The ban on barium nitrate, an oxidising agent, used in making fireworks across the globe, is a concern as the industry claims at least 60% of its products could not be produced without this chemical.

Pottasium perchlorate was an expensive alternative, said Mr. Selvarajan. But the major limitation with Pottasium perchlorate was that for safety reasons, it could not be used in any factory that uses sulphur.

Mr. Ganesan has appealed to the Centre to approve NEERI’s guidelines for allowing a reduced quantity of barium nitrate along with additives.

The industry has got an export order for 100 containers of fireworks containing barium nitrate from a European country. “But we are not able to accept the order. At least for the purpose of exports, the Centre should allow it till the issue is decided,” Mr. Selvarajan said.

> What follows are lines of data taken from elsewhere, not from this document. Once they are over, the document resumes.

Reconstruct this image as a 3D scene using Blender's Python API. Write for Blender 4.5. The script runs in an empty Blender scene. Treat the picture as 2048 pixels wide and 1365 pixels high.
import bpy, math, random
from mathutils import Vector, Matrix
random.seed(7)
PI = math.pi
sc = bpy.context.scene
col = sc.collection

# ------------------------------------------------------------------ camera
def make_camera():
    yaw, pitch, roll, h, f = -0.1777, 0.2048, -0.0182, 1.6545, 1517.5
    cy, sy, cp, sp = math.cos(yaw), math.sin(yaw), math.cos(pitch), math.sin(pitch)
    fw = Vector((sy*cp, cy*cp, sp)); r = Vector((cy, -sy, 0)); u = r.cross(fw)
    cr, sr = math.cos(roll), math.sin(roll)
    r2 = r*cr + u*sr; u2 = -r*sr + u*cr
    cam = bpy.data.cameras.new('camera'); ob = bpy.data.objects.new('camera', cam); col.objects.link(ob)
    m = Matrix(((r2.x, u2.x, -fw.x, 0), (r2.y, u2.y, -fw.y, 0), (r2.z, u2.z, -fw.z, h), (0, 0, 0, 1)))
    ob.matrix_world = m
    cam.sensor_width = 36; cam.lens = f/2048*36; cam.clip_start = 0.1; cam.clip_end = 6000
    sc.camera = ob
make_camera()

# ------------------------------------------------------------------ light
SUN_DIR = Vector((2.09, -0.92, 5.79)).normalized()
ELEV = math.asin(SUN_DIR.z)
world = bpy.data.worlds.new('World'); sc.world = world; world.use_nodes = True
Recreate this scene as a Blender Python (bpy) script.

A senior manufacturer said fireworks units were experimenting with newer chemical combinations to get the preferred result. “Since there is no guideline from the Centre, the owners and the foremen were adopting a trial-and-error method which could lead to accidents,” he added.

Besides production safety, the chemicals should ensure a longer shelf life for the goods so that the dealers can store them for at least two or three years.

The industry is also plagued with frequent fire accidents, mostly at unlicensed units, leading to loss of lives and crippling of workers.

Joined crackers

Another jolt to the industry came in the form of a ban on making of joined crackers (saram), when the whole country used only joined crackers for every celebration. At least 30% of the workforce is dependent on making joined crackers. “We have some 250 units that are exclusively for making joined crackers,” said Mr. Selvarajan.

“Manufacturing of joined crackers (with only 28 pieces) should be allowed as it is one of the most popular fireworks during the Deepavali celebrations,” he added.

Mr. Ganesan said the Centre should intervene in the Supreme Court and permit NEERI-developed joined green crackers that could be made with potassium nitrate as an oxidizer.

Considering its huge size (1,000- odd units) and highly labour-intensive nature, the industry should be given five years by the Centre to ensure smooth transition to newer technology without disrupting production and affecting the livelihood of the workers.